Successful discrimination of lithofacies from seismic data requires good estimation of seismic wavelet (amplitude and phase spectra) and seismic synthetic to properly fit and calibrate major time events on both log and seismic. Extracted wavelet was observed to be symmetrical with a maximum at time zero (Fig. 7b); this wavelet shape was very useful for increased resolving power and ease of picking reflection events (peak or trough) for seismic scaling and modeling purpose, especially at deeper sections of the seismic. Analysis of the inversion parameters from wells A and C showed that there are some mismatches in the initial and original curve of the inverted acoustic impedance (Zp) and shear impedance (Zs) especially at some interval (Fig. 8). Although this did not affect the inversion result the error estimate between the density, \({\uprho }\), synthetic and seismic traces remains approximately zero. The practical fact behind the observed zero error is that the inversion algorithm has created impedance trace that is consistent with the wavelet and the input seismic trace.
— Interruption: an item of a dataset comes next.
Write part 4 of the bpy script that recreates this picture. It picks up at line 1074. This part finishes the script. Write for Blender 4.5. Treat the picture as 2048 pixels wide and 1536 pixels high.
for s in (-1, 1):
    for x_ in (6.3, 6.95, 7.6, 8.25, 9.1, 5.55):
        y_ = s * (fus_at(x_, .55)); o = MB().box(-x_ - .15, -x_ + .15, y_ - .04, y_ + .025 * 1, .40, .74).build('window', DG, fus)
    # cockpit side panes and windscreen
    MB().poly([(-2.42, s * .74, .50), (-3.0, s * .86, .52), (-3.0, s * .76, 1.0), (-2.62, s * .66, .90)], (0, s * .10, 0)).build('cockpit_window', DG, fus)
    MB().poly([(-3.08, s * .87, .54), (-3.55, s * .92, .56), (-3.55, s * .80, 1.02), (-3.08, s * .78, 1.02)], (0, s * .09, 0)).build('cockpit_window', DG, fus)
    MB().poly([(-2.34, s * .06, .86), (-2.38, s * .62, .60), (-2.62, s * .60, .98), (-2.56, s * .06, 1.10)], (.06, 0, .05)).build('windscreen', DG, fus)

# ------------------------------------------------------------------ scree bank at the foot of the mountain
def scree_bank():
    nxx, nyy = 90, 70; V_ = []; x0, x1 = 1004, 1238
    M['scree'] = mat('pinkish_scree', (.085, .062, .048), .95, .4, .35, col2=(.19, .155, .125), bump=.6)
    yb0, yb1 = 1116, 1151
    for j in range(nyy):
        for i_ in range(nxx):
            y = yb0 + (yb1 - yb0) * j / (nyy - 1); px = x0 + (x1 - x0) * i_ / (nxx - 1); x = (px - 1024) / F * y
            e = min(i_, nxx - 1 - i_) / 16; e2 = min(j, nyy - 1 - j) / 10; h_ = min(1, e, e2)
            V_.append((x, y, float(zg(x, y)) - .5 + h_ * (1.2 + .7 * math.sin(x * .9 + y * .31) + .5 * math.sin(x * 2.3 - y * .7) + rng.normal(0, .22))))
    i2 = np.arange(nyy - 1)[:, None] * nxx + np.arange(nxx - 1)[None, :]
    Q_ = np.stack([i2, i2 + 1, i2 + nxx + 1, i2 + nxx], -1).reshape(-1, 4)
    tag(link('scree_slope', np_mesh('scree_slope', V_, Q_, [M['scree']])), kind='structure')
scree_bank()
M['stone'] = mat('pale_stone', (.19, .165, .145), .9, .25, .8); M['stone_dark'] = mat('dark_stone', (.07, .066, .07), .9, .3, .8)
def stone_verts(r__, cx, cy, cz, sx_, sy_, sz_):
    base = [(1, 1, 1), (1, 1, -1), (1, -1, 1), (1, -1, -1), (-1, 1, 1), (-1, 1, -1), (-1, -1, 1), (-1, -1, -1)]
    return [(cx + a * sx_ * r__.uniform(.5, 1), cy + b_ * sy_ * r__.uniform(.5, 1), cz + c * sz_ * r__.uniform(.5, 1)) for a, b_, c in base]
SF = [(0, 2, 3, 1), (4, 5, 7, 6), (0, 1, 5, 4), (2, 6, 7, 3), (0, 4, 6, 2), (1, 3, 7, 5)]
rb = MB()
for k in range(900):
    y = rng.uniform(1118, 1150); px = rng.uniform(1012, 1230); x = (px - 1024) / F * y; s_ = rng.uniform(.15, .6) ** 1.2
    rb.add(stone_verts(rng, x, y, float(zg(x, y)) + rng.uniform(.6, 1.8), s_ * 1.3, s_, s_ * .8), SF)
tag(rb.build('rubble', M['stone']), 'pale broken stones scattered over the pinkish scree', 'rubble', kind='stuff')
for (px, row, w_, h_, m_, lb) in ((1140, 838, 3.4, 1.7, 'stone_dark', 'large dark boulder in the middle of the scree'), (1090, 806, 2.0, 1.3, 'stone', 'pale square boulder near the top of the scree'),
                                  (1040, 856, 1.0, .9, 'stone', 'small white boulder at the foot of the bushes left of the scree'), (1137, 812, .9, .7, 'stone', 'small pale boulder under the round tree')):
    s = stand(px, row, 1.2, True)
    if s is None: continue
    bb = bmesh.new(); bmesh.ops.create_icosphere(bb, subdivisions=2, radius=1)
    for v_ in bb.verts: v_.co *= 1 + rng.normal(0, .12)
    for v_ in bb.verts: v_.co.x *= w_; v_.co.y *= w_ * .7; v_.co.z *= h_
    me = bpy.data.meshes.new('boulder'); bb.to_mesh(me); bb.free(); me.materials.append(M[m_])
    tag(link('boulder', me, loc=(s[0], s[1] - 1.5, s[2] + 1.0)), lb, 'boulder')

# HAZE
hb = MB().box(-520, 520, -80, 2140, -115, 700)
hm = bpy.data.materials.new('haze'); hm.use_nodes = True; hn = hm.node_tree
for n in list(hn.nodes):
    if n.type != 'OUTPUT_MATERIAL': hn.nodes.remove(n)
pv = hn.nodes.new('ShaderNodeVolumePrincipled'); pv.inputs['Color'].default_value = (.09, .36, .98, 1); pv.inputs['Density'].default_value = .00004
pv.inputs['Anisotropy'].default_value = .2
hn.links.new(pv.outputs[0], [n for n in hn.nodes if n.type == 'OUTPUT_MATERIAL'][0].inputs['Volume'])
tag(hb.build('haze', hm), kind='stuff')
Result from inversion modeling shows that low values of Poisson impedance reflects hydrocarbon-bearing reservoir, while medium to high value represents water (brine) and shale, respectively. On the inverted section, the H1_sand was observed to be hydrocarbon filled, with H4_sand containing brine, and hydrocarbon and H5_sands containing brine only (Fig. 9). Meanwhile, the classification of lithofacies into sand, sandy-shale, shaly-sand and shale combined with the resistivity log made the calibration for fluid types easy to understand and predict in the studied field. In Fig. 10a, the hydrocarbon-filled H1_sand was observed to be laterally continuous even though sedimentation was mainly influenced by the west–north–west to east–south–east (WNW–ESE) trending macrostructure (Fig. 1) which was developed between 34.0 and 29.3 Ma. Observation showed that at well C (basinward), the lithofacies gradually changes from clean hydrocarbon-filled sand to sandy-shale compositions, even though they contain significant amount of hydrocarbon.

Fig. 10
figure 10

a An interception (inline and crossline) section showing the distribution of faults and H-sands in the field. Note: low values of lithology impedance correspond to good-quality hydrocarbon sand. b A map (with inline and crossline) section at 2650 ms showing the hydrocarbon-filled channel sand in the northeast–southwest direction. Note: low values of Poisson impedance correspond to good-quality hydrocarbon sand

Observations based on time slice generated at 2650 ms show that hydrocarbon-filled reservoirs were mainly distributed along a northeast–southwest trending meandering channel that is away from the drilled wells (Fig. 10b). The implication is that since drilled wells (A and C) did not penetrate the hydrocarbon-filled sands, the probability of drilling more marginal or dry wells is high unless a concise depositional model is developed to validate the already known structural trappings in the field.

Conclusions

Poisson impedance (PI) inversion was applied in this study to describe an alternative technique to discriminate lithofacies and predict fluid types in the Eastern Niger Delta basin. The approach takes only the acoustic and shear impedances (Zp and Zs) into consideration; it is relatively simple and can be adapted in other fields in the Niger Delta Basin with regular sedimentation and tectonic activities. Four categories of lithofacies type (clean sand, sandy-shale, shaly-sand and shale) have been discriminated based on the well log cross-plot between gamma ray and Poisson impedance. The cross-plot revealed clearly very good-quality sand (sand zone), good quality (sandy-shale zone), and poor-quality sands (shaly-sand zone) from shale. Poisson impedance values obtained from the application of prestack simultaneous inversion show those values with less than − 100 ft/s*g/cc (low) as representing hydrocarbon-filled sand, whereas greater values (medium and high) represent brine and shale. The result shows that these value ranges are roughly in an acceptable agreement with the gamma ray values used for discriminating lithofacies. The validation of this technique in 3-D space revealed that the distribution of hydrocarbon-filled reservoirs was mainly distributed along a northeast–southwest trending meandering channel and that most drilled wells possibly did not penetrate the hydrocarbon-filled sands, thus leading to abandonment of wells as marginal or dry wells. Presently, exploration programs in some fields in Niger Delta basin are more commonly designed to reduce cost and increase exploration success rate so that the number of dry wells and drilling risks may be decreased if well calibrated. Finally, the methodology presented in the paper has both a cognitive and practical aspect since it is essential for locating new sites for the drilling of new in-fill wells in areas without well control.